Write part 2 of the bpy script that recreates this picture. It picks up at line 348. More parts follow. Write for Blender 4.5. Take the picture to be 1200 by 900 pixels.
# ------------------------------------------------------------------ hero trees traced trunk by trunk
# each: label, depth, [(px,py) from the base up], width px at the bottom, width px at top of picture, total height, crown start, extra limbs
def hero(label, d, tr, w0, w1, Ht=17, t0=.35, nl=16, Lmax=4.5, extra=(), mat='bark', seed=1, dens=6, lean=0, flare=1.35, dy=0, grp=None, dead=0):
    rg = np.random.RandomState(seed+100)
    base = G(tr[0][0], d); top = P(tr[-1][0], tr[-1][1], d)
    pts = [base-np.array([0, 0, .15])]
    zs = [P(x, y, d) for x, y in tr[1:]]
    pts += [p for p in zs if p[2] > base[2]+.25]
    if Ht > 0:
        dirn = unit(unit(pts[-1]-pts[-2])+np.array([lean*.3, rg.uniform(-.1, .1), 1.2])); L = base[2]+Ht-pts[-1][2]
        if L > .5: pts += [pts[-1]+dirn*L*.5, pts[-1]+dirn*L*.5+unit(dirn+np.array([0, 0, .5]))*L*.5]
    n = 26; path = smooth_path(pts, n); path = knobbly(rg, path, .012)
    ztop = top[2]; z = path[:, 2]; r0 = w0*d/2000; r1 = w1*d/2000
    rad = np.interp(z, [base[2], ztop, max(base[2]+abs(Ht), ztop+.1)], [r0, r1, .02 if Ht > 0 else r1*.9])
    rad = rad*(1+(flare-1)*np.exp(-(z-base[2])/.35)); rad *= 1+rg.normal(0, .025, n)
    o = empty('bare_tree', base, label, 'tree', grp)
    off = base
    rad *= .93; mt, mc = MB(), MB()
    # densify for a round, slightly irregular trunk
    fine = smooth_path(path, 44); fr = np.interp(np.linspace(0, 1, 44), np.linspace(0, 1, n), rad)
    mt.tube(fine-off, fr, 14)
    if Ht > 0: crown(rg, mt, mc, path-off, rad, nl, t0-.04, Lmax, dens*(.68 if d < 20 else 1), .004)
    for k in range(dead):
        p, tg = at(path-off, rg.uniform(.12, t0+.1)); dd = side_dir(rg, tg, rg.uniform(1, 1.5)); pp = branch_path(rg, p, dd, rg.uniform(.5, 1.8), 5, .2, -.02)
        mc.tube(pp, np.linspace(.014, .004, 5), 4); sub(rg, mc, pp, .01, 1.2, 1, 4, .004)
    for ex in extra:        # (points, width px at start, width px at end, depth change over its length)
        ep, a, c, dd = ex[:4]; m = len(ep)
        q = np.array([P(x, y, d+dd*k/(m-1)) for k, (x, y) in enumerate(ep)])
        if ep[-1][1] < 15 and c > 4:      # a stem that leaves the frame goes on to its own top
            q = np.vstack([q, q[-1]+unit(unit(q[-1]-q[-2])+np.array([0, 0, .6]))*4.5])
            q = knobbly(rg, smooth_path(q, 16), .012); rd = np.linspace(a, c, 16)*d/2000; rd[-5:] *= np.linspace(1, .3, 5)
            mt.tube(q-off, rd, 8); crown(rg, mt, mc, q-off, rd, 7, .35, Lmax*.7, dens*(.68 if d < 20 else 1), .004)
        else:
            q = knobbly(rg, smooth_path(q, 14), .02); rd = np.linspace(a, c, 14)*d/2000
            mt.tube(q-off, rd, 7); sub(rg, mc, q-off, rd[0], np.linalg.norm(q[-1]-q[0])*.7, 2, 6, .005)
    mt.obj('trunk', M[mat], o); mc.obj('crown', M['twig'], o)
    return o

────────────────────

* **EXERCISE BRIEF**: Tell how many lines include "picture". The number is the whole answer.

* **SOLUTION TO THIS TASK**: 2